▸ **TASK PROMPT**:
What follows is a listing to be transcribed exactly.
============================================================
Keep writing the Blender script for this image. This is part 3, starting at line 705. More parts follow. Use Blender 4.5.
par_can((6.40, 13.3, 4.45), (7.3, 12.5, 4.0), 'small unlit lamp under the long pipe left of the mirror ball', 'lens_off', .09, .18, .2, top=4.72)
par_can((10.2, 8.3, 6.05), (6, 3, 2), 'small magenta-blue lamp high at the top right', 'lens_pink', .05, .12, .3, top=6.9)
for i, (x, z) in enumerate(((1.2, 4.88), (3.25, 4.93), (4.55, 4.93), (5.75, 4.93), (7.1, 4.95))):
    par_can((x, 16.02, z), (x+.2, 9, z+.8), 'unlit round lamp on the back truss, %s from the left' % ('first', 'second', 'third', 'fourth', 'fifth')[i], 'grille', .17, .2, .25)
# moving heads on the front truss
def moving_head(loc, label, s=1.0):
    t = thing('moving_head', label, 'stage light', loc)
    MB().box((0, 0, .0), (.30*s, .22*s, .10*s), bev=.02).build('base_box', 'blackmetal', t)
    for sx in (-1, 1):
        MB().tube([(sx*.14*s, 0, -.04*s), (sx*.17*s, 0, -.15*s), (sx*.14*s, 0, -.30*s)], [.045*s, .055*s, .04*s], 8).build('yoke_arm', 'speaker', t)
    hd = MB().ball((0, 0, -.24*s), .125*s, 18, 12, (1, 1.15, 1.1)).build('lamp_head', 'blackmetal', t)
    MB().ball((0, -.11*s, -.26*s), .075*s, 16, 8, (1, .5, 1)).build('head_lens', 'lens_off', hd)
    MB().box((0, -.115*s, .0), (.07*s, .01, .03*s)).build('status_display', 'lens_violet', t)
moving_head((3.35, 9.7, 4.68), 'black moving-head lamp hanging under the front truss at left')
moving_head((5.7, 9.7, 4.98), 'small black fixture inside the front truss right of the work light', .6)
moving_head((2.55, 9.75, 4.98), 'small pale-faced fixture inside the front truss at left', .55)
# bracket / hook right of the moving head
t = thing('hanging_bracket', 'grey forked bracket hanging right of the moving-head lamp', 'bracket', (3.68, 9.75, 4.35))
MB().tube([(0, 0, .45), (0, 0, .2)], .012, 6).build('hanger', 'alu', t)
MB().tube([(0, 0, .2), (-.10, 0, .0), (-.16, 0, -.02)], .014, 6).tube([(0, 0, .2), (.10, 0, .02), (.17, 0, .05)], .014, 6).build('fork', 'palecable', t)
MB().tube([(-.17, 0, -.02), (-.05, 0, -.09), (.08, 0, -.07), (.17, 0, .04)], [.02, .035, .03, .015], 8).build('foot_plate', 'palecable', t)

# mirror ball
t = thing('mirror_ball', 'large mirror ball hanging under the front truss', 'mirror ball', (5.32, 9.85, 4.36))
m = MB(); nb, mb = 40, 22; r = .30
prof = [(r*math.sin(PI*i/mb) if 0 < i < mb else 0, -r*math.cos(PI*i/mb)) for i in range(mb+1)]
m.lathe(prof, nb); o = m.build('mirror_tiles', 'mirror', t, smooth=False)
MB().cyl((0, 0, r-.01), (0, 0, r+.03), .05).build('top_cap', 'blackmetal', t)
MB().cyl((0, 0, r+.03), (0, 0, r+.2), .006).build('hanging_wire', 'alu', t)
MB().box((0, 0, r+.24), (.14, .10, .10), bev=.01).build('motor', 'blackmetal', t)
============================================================
▸ **ANSWER TO THIS EXERCISE**:
Keep writing the Blender script for this image. This is part 3, starting at line 705. More parts follow. Use Blender 4.5.
par_can((6.40, 13.3, 4.45), (7.3, 12.5, 4.0), 'small unlit lamp under the long pipe left of the mirror ball', 'lens_off', .09, .18, .2, top=4.72)
par_can((10.2, 8.3, 6.05), (6, 3, 2), 'small magenta-blue lamp high at the top right', 'lens_pink', .05, .12, .3, top=6.9)
for i, (x, z) in enumerate(((1.2, 4.88), (3.25, 4.93), (4.55, 4.93), (5.75, 4.93), (7.1, 4.95))):
    par_can((x, 16.02, z), (x+.2, 9, z+.8), 'unlit round lamp on the back truss, %s from the left' % ('first', 'second', 'third', 'fourth', 'fifth')[i], 'grille', .17, .2, .25)
# moving heads on the front truss
def moving_head(loc, label, s=1.0):
    t = thing('moving_head', label, 'stage light', loc)
    MB().box((0, 0, .0), (.30*s, .22*s, .10*s), bev=.02).build('base_box', 'blackmetal', t)
    for sx in (-1, 1):
        MB().tube([(sx*.14*s, 0, -.04*s), (sx*.17*s, 0, -.15*s), (sx*.14*s, 0, -.30*s)], [.045*s, .055*s, .04*s], 8).build('yoke_arm', 'speaker', t)
    hd = MB().ball((0, 0, -.24*s), .125*s, 18, 12, (1, 1.15, 1.1)).build('lamp_head', 'blackmetal', t)
    MB().ball((0, -.11*s, -.26*s), .075*s, 16, 8, (1, .5, 1)).build('head_lens', 'lens_off', hd)
    MB().box((0, -.115*s, .0), (.07*s, .01, .03*s)).build('status_display', 'lens_violet', t)
moving_head((3.35, 9.7, 4.68), 'black moving-head lamp hanging under the front truss at left')
moving_head((5.7, 9.7, 4.98), 'small black fixture inside the front truss right of the work light', .6)
moving_head((2.55, 9.75, 4.98), 'small pale-faced fixture inside the front truss at left', .55)
# bracket / hook right of the moving head
t = thing('hanging_bracket', 'grey forked bracket hanging right of the moving-head lamp', 'bracket', (3.68, 9.75, 4.35))
MB().tube([(0, 0, .45), (0, 0, .2)], .012, 6).build('hanger', 'alu', t)
MB().tube([(0, 0, .2), (-.10, 0, .0), (-.16, 0, -.02)], .014, 6).tube([(0, 0, .2), (.10, 0, .02), (.17, 0, .05)], .014, 6).build('fork', 'palecable', t)
MB().tube([(-.17, 0, -.02), (-.05, 0, -.09), (.08, 0, -.07), (.17, 0, .04)], [.02, .035, .03, .015], 8).build('foot_plate', 'palecable', t)

# mirror ball
t = thing('mirror_ball', 'large mirror ball hanging under the front truss', 'mirror ball', (5.32, 9.85, 4.36))
m = MB(); nb, mb = 40, 22; r = .30
prof = [(r*math.sin(PI*i/mb) if 0 < i < mb else 0, -r*math.cos(PI*i/mb)) for i in range(mb+1)]
m.lathe(prof, nb); o = m.build('mirror_tiles', 'mirror', t, smooth=False)
MB().cyl((0, 0, r-.01), (0, 0, r+.03), .05).build('top_cap', 'blackmetal', t)
MB().cyl((0, 0, r+.03), (0, 0, r+.2), .006).build('hanging_wire', 'alu', t)
MB().box((0, 0, r+.24), (.14, .10, .10), bev=.01).build('motor', 'blackmetal', t)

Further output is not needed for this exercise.